Silver Snakes

Usually, when singer/guitarist Alex Estrada begins the writing process on a new Silver Snakes’ album, he will retreat to the California desert or mountains to distance himself from the day-to-day hustle of the Los Angeles landscape he calls home.

This time, he welcomed the chaos.

“I didn’t want this record to be influenced by seclusion,” Estrada said. “I wanted to experience the outside world for what it is at this time, not just in my own head or what my idea of it was. It was very different for me.”

“Saboteur” (Evil Ink Records) finds Estrada and bandmates, bassist Mike Trujillo, guitarist Jeremiah Bignell and drummer Garrett Harney delving further into a darker side of the human condition for their third full-length album (their first for Evil Ink) due out Feb 5th.

“I felt like the last record was very out in the open, it was like being in middle America…almost a Western feel,” Estrada explained. “’Saboteur’ reminds me of a dirty city with broken infrastructure and people on the streets. I feel like this is more of a social record.”

Formed in 2011, after Estrada’s hardcore/crust band Cathedrals went defunct, Silver Snakes started an evolution that has blended his many influences, from Latin singer Lola Beltrán to bands like Godflesh and Ministry. So, not surprisingly, “Saboteur,” finds the songwriter experimenting with samples, synths and beats for the first time. “It’s something I have always had an interest in, and it felt like a new challenge.
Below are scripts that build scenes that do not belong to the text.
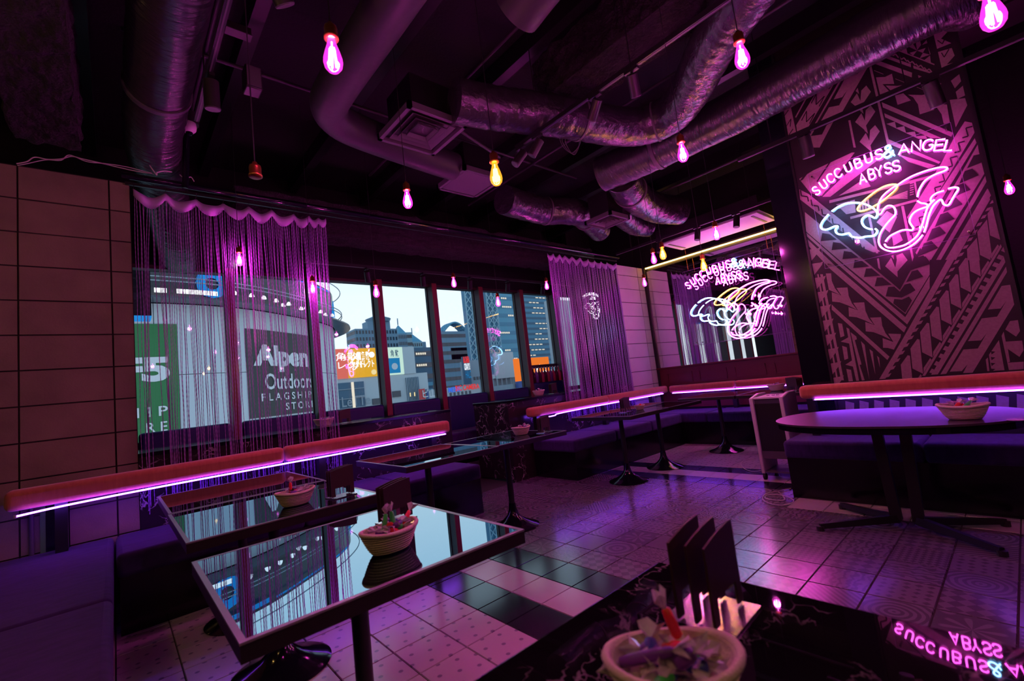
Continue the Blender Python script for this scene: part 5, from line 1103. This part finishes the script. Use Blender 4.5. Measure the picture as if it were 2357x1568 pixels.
r, a, b = slab('orange_sign', 'glowing orange sign with violet and white lettering behind the bottles', 1186, 826, 1268, 870, 85, 1, 'ext_orange', 'sign', None); hh = a.z - b.z
text_on('lettering', 'PL', 4, 'ext_navy', r, lambda u, v: (a.x + 1.0 + u, 84.8, b.z + hh * .35 + v), .05, 3.2); text_on('lettering', 'ビス', 3, 'ext_lit', r, lambda u, v: (at(1232, 860, y=85).x + u, 84.8, b.z + hh * .25 + v), .05, 4)
box('blue_strip', 'ext_navy', (a.x, 84.9, b.z - hh * .35, b.x, 86, b.z), r); text_on('lettering', '当 ビル F', 3, 'ext_lit', r, lambda u, v: (a.x + 5 + u, 84.8, b.z - hh * .30 + v), .05, 12)
for k in range(4): MB().cyl((a.x + (b.x - a.x) * (k + .5) / 4, 85.5, -22), (a.x + (b.x - a.x) * (k + .5) / 4, 85.5, b.z), .3, 6).build('leg', 'ext_grey', r)
rebase(r, (a.x, 85, -22))
r, a, b = slab('sign_carrier', 'low building under the orange sign', 1180, 884, 1300, 910, 86.5, 8, 'ext_grey'); finish(r, a)
r, a, b = slab('tree_row', 'dark green treetops at street level', 950, 930, 1110, 940, 75, 6, 'ext_trees', 'trees'); finish(r, a)
for k, (p0, p1, mt, lab) in enumerate(((964, 980, 'ext_red', 'red vertical banner at street level'), (981, 988, 'ext_navy', 'blue vertical banner at street level'))):
    r, a, b = slab('street_banner', lab, p0, 896, p1, 920, 60, .3, mt, 'banner', None); text_on('lettering', 'ビ' if k == 0 else '山', 1.4, 'ext_letter', r, lambda u, v: (a.x + .3 + u, 59.9, b.z + .4 + v), .02); MB().cyl((a.x, 60.2, -22), (a.x, 60.2, a.z), .08, 6).build('pole', 'ext_grey', r); rebase(r, (a.x, 60, -22))
r, a, b = slab('glass_block', 'teal glass block left of the station building', 955, 880, 1000, 930, 128, 10, 'ext_deep'); 
for k in range(5): box('glazing_band', 'ext_blue', (a.x, 127.8, a.z - 2.2 * k - 1.6, b.x, 128, a.z - 2.2 * k - .4), r)
finish(r, a)
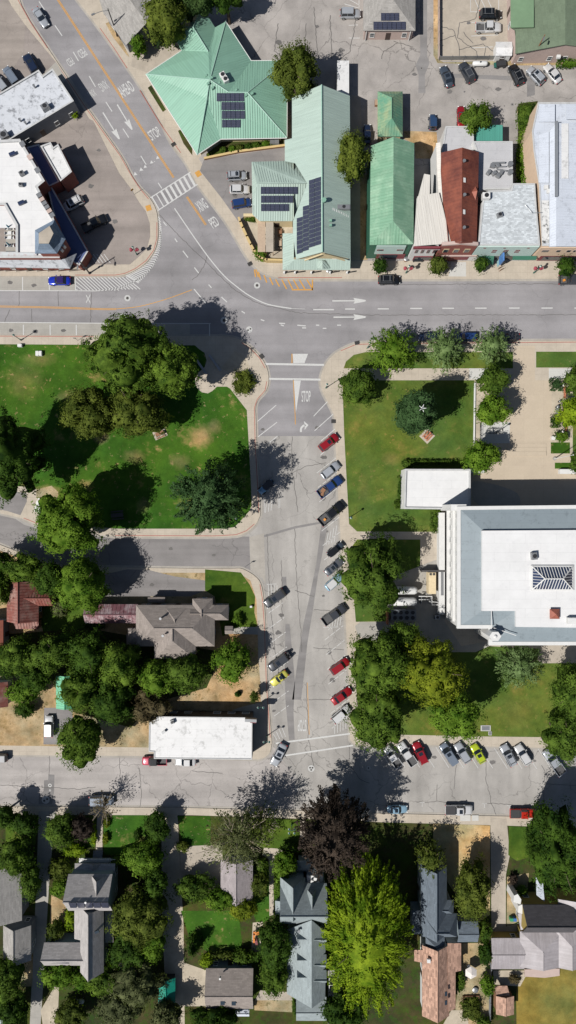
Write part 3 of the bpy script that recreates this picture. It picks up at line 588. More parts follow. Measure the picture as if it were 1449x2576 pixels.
for P in ([(1200, 148), (1197, 130), (1150, 95), (1155, 60), (1195, 50), (1205, 15), (1210, -20)], [(1103, 105), (1145, 90), (1142, 78), (1110, 68)], [(1145, 88), (1156, 125), (1156, 148)], [(1155, 125), (1215, 112), (1240, 130)], [(1165, 82), (1190, 110)], [(1218, 150), (1222, 120)],
          [(900, 30), (880, 130), (850, 155)], [(790, 20), (800, 150)], [(700, 60), (690, 130), (720, 150)], [(770, 60), (765, 140)], [(830, 40), (835, 150)], [(1000, 110), (965, 130), (960, 150)], [(1040, 120), (990, 105)]):
    Q = []
    for (a, b), (c, d) in zip(P, P[1:]):
        n_ = max(2, int(math.hypot(c - a, d - b) / 6))
        Q += [(a + (c - a) * k / n_ + random.uniform(-1.5, 1.5), b + (d - b) * k / n_ + random.uniform(-1.5, 1.5)) for k in range(n_)]
    strip(mb, Q + [P[-1]], .14, Z4)
tag(mb.build('pavement_cracks', m_crack), kind='structure')

m_oil = asphalt('oil_stained_asphalt', C('7d7a78'), 0, 12, .6)
random.seed(11); mb = MB()
for u, v in [(815, 1150), (812, 1255), (820, 1335), (815, 1500), (830, 1640), (835, 1710), (705, 1545), (700, 1590), (690, 1630), (1010, 1925), (1095, 1905), (1240, 1915), (1345, 1915), (660, 1078), (668, 1110), (690, 1790), (28, 712), (85, 715), (90, 832), (160, 830), (30, 830), (800, 1075), (1180, 60), (1215, 100), (596, 460), (590, 495), (230, 470), (290, 560), (250, 380), (1130, 230), (1250, 225), (1040, 190), (700, 110), (800, 70), (860, 130), (540, 1395), (430, 1380), (380, 1470)]:
    c = g(u + random.uniform(-3, 3), v + random.uniform(-3, 3)); r = random.uniform(.35, .8); n_ = 14; zz = .0105 if not ((u > 560 and v < 300) or u in (1180, 1215, 596, 590, 230, 290, 250, 1130, 1250, 1040, 380)) else .1665
    mb.face([(c[0] + r * random.uniform(.6, 1.1) * math.cos(2 * math.pi * k / n_), c[1] + .7 * r * random.uniform(.6, 1.1) * math.sin(2 * math.pi * k / n_), zz) for k in range(n_)])
tag(mb.build('oil_stains', m_oil), kind='structure')
# ---------------------------------------------------------------- building materials
m_gmetal = metalroof('green_metal_roof', C('96c4ae'), None, rough=.4, pw=.5, stain=.35)
m_gmetalp = metalroof('pale_green_metal_roof', C('bcd0c6'), None, rough=.4, pw=.5, stain=.35)
m_gmetal2 = metalroof('aged_green_metal_roof', C('86b496'), C('a2c4a8'), .3, .5, .6, .5)
m_gmetal3 = metalroof('weathered_green_roof', C('6fa88c'), C('a8b48c'), .6, .55, .6, .6)
m_teal = metalroof('teal_roof', C('5aa898'), None, .5, .5, .35, .8)
m_cream = metalroof('cream_metal_roof', C('eae6de'), None, .5, .5, .4, .5)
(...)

It’s not like picking up a guitar and teaching yourself a few chords.”

Inspired by two alternative masterpieces: Nine Inch Nail’s “The Downward Spiral” and Sleep’s cult classic “Dopesmoker,” the storyline interwoven with the music of “Saboteur” takes the listener through a pyrrhic victory of someone who, because of their own passions and goals, sabotages and manipulates for their own benefit and soon has to come face to face with the consequences of their actions.

“The idea of sabotage is something that can be applied to everyone’s lives,” Estrada said, revealing the muse behind the album’s title.

“It is a human urge to want to succeed over everyone else, or to see someone not succeed just for the pleasure you get out of that…that’s what this record is about.”

While “Saboteur” is not full-on concept album, there is a common thread which ties songs like the Deftones-meets-Om track “Glass” with the hypnotically heavy riffs of “Dresden.”

The mechanical, heartless feel of “Saboteur” enhances the narrative that Estrada and the band explore thematically on this release, but also runs the risk of alienating fans of the band’s earlier riff-laden albums.

It is a risk Estrada is willing to take to see Silver Snakes continue to push boundaries the way his musical heroes did more than 20 years ago.

“Bands like Nine Inch Nails do whatever the fuck they want because their first few records were similar and built on each other. The fact that from the get-go we have done something different from album to album is kind of a self sabotage on ourselves,” Estrada said, highlighting a crossroads the band once again finds themselves in on the verge of a new album and tour next year with Coheed and Cambria and Glassjaw.

“We have always written what we want to write,” Estrada said. “regardless of the fact that this new album might be a bit more accessible, it is still the darkest music we have ever written.”